SecOpsium is built to keep scan results useful without turning the SaaS into a permanent store of customer source code.

What SecOpsium stores

SecOpsium stores the data needed to show scan results, remediation state, reports, and history.

That can include findings, severity, rule identifiers, file paths, evidence snippets, remediation guidance, project metadata, workspace metadata, and scan timestamps.

What SecOpsium avoids retaining

SecOpsium is designed not to retain full repository source code as a product artifact after scanning.

The product should store enough finding context for remediation, without keeping a complete copy of the repository in the dashboard.

  • No full source-code archive as a product artifact.
  • No GitHub personal access tokens stored for normal GitHub-backed scans.
  • No claim that findings are a complete substitute for secure engineering review.

Why snippets exist

Short evidence snippets help teams understand where and why a finding was raised.

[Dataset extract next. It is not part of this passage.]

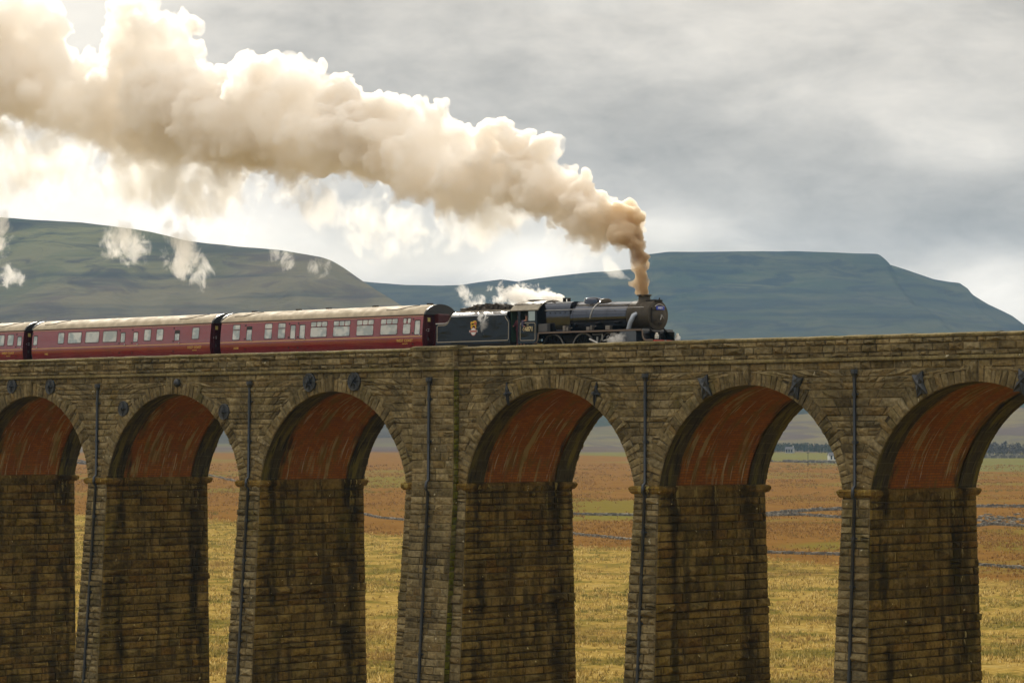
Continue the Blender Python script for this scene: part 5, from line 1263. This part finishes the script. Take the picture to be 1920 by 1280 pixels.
def smoke_mat():
    t=NT('smoke'); p=t.pos()
    n1=t.noise(p,.50,6.,.66,.5); n0=t.noise(p,.17,3.,.5)
    s=t.n('SeparateXYZ',{0:p},out=None); x,z=s.outputs[0],s.outputs[2]
    nn=t.math('ADD',t.math('MULTIPLY',n1,.6),t.math('MULTIPLY',n0,.4)); dn=t.mapr(nn,.38,.58,.05,1.,True)
    near=t.mapr(x,-128.,-114.,0.,1.)
    dens=t.math('MULTIPLY',dn,t.math('MULTIPLY_ADD',t.math('POWER',t.mapr(x,-126.,-113.6),2.),5.,t.mapr(x,-172.,-122.,1.9,4.6)))
    # the lower side of the plume frays: thickness fades out near the lower line of the plume
    st=sorted((sw(a,b-3,YT)[0],sw(a,b-3,YT)[2]) for a,b in UNDER); xn=t.mapr(x,st[0][0],st[-1][0])
    t.n('FloatCurve',{1:xn},out=0); fc=[q for q in t.t.nodes if q.bl_idname=='ShaderNodeFloatCurve'][-1]; pts=fc.mapping.curves[0].points
    q=[((a-st[0][0])/(st[-1][0]-st[0][0]),b/32.) for a,b in st]
    for a,b in q[1:-1]: pts.new(a,b)
    pts[0].location=q[0]; pts[len(pts)-1].location=q[-1]; fc.mapping.update()
    up=t.math('SUBTRACT',z,t.math('MULTIPLY',fc.outputs[0],32.))
    n3=t.noise(t.scale(p,1,1,.8),.75,6.,.68,.8)
    fray=t.mapr(t.math('ADD',up,t.math('MULTIPLY',t.math('SUBTRACT',n3,.50),6.5)),-.4,1.3,.0,1.,True)
    fray=t.math('MAXIMUM',fray,t.mapr(x,-116.5,-115.))
    dens=t.math('MULTIPLY',dens,fray); dens=t.math('MAXIMUM',dens,t.math('MULTIPLY',t.mapr(x,-115.0,-114.3,0.,4.5),t.mapr(n1,.3,.5,.45,1.)))
    hot=t.mapr(x,-117.2,-114.3)
    c=t.mix(near,(.9955,.981,.961,1),(.989,.963,.924,1)); c=t.mix(hot,c,(.955,.875,.73,1))
    lowz=t.mapr(z,8.6,13.,1.,0.); c=t.mix(t.math('MULTIPLY',lowz,hot),c,(.60,.46,.29,1))
    v=t.n('VolumePrincipled',{'Color':c,'Density':dens,'Anisotropy':.38}); t.t.links.new(v,t.out.inputs['Volume'])
    t.m.cycles.volume_step_rate=SMK_STEP; return t.m
SMK_STEP=.6
M['smoke']=smoke_mat()
tag(blob_mesh('smoke',plume_spheres(),.115,M['smoke'],((1.9,1.5,'BILLOW'),(.75,.62,'BILLOW'),(.32,.24,'CLOUDS'))),'thick billowing cream and brown plume of smoke trailing from the locomotive chimney','smoke',kind='stuff')

def rag_smoke():
    """thin ragged veil under the plume: one long closed hull, its thickness set by noise and by height under the plume"""
    B=[(1182,538,2),(1160,525,7),(1128,498,26),(1100,472,42),(1050,448,42),(1000,428,44),(930,424,42),(870,432,46),(800,428,52),(700,408,56),(600,388,62),(500,378,66),(400,362,74),(300,342,78),(200,322,80),(100,298,90),(0,276,100),(-120,262,110)]
    st=[]
    for px,py,h in B: P=sw(px,py-14,YT+.9+.004*(1207-px)); st.append((P[0],P[1],P[2],h/SC))
    st.sort(); n=18; V=[];F=[]
    for x,y,z,h in st:
        for k in range(n): t=2*math.pi*k/n; V.append((x,y+min(3.2,h*1.7)*math.cos(t),z+h*1.9*math.sin(t)))
    for i in range(len(st)-1): F+=[(i*n+k,i*n+(k+1)%n,(i+1)*n+(k+1)%n,(i+1)*n+k) for k in range(n)]
    F+=[tuple(range(n)),tuple((len(st)-1)*n+k for k in range(n))]
    me=bpy.data.meshes.new('smoke'); me.from_pydata(V,[],F); o=bpy.data.objects.new('smoke',me); COL.objects.link(o)
    t=NT('ragged_smoke'); p=t.pos(); s=t.n('SeparateXYZ',{0:p},out=None); x0,x1=st[0][0],st[-1][0]; z0,z1=0.,32.
    xn=t.mapr(s.outputs[0],x0,x1)
    def curve(vals):
        t.n('FloatCurve',{1:xn},out=0); c=t.t.nodes[-1]; c=[q for q in t.t.nodes if q.bl_idname=='ShaderNodeFloatCurve'][-1]; pts=c.mapping.curves[0].points
        for a,b in vals[1:-1]: pts.new(a,b)
        pts[0].location=vals[0]; pts[len(pts)-1].location=vals[-1]; c.mapping.update(); return c.outputs[0]
    zc_=t.math('MULTIPLY',curve([((a-x0)/(x1-x0),c/z1) for a,b,c,h in st]),z1)
    hh=t.math('MULTIPLY',curve([((a-x0)/(x1-x0),h/5.) for a,b,c,h in st]),5.)
    yc=t.math('MULTIPLY',curve([((a-x0)/(x1-x0),(b-YT)/10.) for a,b,c,h in st]),10.)
    a=t.math('DIVIDE',t.math('SUBTRACT',s.outputs[2],zc_),hh); b=t.math('DIVIDE',t.math('SUBTRACT',s.outputs[1],t.math('ADD',yc,YT)),t.math('MULTIPLY',hh,1.1))
    q=t.math('ADD',t.math('MULTIPLY',a,a),t.math('MULTIPLY',b,b))
    n1=t.noise(t.scale(p,1,1,.7),.62,7.,.68,.45); n2=t.noise(p,.16,2.,.5)
    th=t.math('ADD',t.math('MULTIPLY',q,.095),.47); th=t.math('SUBTRACT',th,t.math('MULTIPLY',t.math('SUBTRACT',n2,.5),.6))
    dn=t.math('MULTIPLY',t.mapr(t.math('SUBTRACT',n1,th),0.,.13,0.,1.,True),RAGD)
    v=t.n('VolumePrincipled',{'Color':(.998,.992,.978,1),'Density':dn,'Anisotropy':.45}); t.t.links.new(v,t.out.inputs['Volume']); t.m.cycles.volume_step_rate=.35
    me.materials.append(t.m); tag(o,'ragged white underside of the smoke plume thinning into the sky','smoke',kind='stuff')
RAGD=.6
rag_smoke()
WM={}
def wisp(px,py,w,h,tilt,label,dens,sc_,Y=None,th=.425,name='steam',depth=None,stretch=.7):
    """one puff: a closed ellipsoid hull in the air, torn by noise and thinning to nothing at its skin"""
    v,f=ICO[3]; me=bpy.data.meshes.new(name); me.from_pydata(v.tolist(),[],f.tolist()); o=bpy.data.objects.new(name,me); COL.objects.link(o)
    y=YT+.6 if Y is None else Y; P=sw(px,py,y); k=1/SC; a=R_(tilt); d=depth or min(w,h)*.8
    X=Vector((math.cos(TH),math.sin(TH),0)); Z=Vector((0,0,1)); Yv=Vector((-math.sin(TH),math.cos(TH),0))
    A=X*math.cos(a)+Z*math.sin(a); C=Z*math.cos(a)-X*math.sin(a)
    m=Matrix((A*(w*k),Yv*(d*k),C*(h*k))).transposed().to_4x4(); m.translation=Vector(P); o.matrix_world=m
    key=(dens,sc_,th,stretch)
    if key not in WM:
        t=NT('steam'); p=t.pos(); r=t.n('VectorMath',{0:t.n('TexCoord',out='Object')},out=1,operation='LENGTH')
        n1=t.noise(t.scale(p,1,1,stretch),sc_*1.35,7.,.70,.5); tt=t.math('SUBTRACT',n1,t.math('MULTIPLY_ADD',t.math('MULTIPLY',r,r),.26,th-.01))
        vv=t.n('VolumePrincipled',{'Color':(.998,.992,.98,1),'Density':t.math('MULTIPLY',t.mapr(tt,0.,.11,0.,1.,True),dens),'Anisotropy':.4}); t.t.links.new(vv,t.out.inputs['Volume'])
        t.m.cycles.volume_step_rate=.5; WM[key]=t.m
    me.materials.append(WM[key]); return tag(o,label,'steam',kind='thing')
wisp(238,452,70,62,-35,'broad white steam wisp before the fell, just left of the tallest wisp',1.1,.7)
wisp(346,480,52,96,24,'tallest white steam wisp before the fell, above the middle carriage',1.3,.7)
wisp(527,486,34,32,-20,'small white steam wisp near the crest of the fell above the nearest carriage',.9,1.1)
wisp(602,497,36,26,20,'faint small steam wisp beside the shoulder of the fell',.6,1.1)
wisp(4,445,36,80,5,'tall white steam wisp at the left edge of the photo',1.1,.7)
wisp(18,515,42,32,-20,'small white steam wisp at the left edge of the photo over the rearmost carriage',1.1,.9)
wisp(993,561,74,30,-12,'white steam blowing back from the safety valves over the cab roof',3.6,1.3,th=.36,stretch=1.)
wisp(1038,560,26,11,-14,'bright jet of steam leaving the safety valves',8.,2.,th=.26,stretch=1.)
wisp(872,556,17,34,28,'thin tall white steam rising from the rear of the tender',2.2,1.5)
wisp(895,572,36,24,-25,'pale steam hanging over the coal in the tender',2.0,1.5)
wisp(906,604,14,26,-10,'thread of steam drifting down the side of the tender',2.6,2.2,Y=YT-1.75)
wisp(1157,637,20,13,10,'small puff of white steam beside the cylinder',4.5,2.6,Y=YT-1.6,th=.33,stretch=1.)
wisp(1271,635,6,8,0,'tiny puff of steam just ahead of the front buffers',3.5,3.5,Y=YT-.6,th=.33,stretch=1.)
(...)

The goal is to preserve remediation context while minimizing unnecessary retention of code content.

Frequently Asked Questions

Does SecOpsium store source code after scanning?

SecOpsium is designed not to retain full repository source code as a product artifact after scanning. It stores findings and metadata needed for remediation and reporting.

Why does SecOpsium store file paths or snippets?

File paths and short evidence snippets help users locate and understand findings without requiring full source-code retention in the product.

Is scan metadata still sensitive?

Yes. Findings, paths, snippets, and project metadata can be sensitive and should be protected as security data.